Manafort, a veteran Republican political operative who earned millions of dollars working for pro-Russia politicians in Ukraine, had not showed any remorse at his sentencing in his other case last Thursday.

“I am sorry for what I have done and for all the activities that have gotten us here today,” he told the court on Thursday.

“This case has taken everything from me already – my properties, my cash, my life insurance, trust accounts for my children and grandchildren, and even more.” 

Mr Trump has denied colluding with Moscow and the Kremlin has denied election interference.

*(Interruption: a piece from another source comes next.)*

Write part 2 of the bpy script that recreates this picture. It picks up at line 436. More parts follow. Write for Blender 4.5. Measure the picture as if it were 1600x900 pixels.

Mr Trump, who in November said he had not ruled out giving Manafort a pardon, said on Wednesday that “I have not even given it a thought”.

“It’s not something that’s right now in my mind. I do feel badly for Paul Manafort – that I can tell you,” the Republican president said.

Kevin Downing, a lawyer for Manafort, had no comment on the New York case following his client’s sentencing by Judge Jackson.

In a text message, Rudolph Giuliani, a lawyer for the Republican president and New York City’s former mayor, called the indictment an “irrational attempt” by Democrats to advance their political agenda.

Mr Vance said the charges in the March 7 indictment related to a year-long scheme in which Manafort and others falsified records to obtain millions of dollars related to property loans.

Manafort faces up to 25 years in prison on the three most serious charges in the latest indictment, residential mortgage fraud in the first degree.

Some charges appeared to relate to testimony in Manafort’s Virginia trial, including his alleged effort to disclaim a big American Express bill for season tickets to New York Yankees baseball games to help him qualify for loans.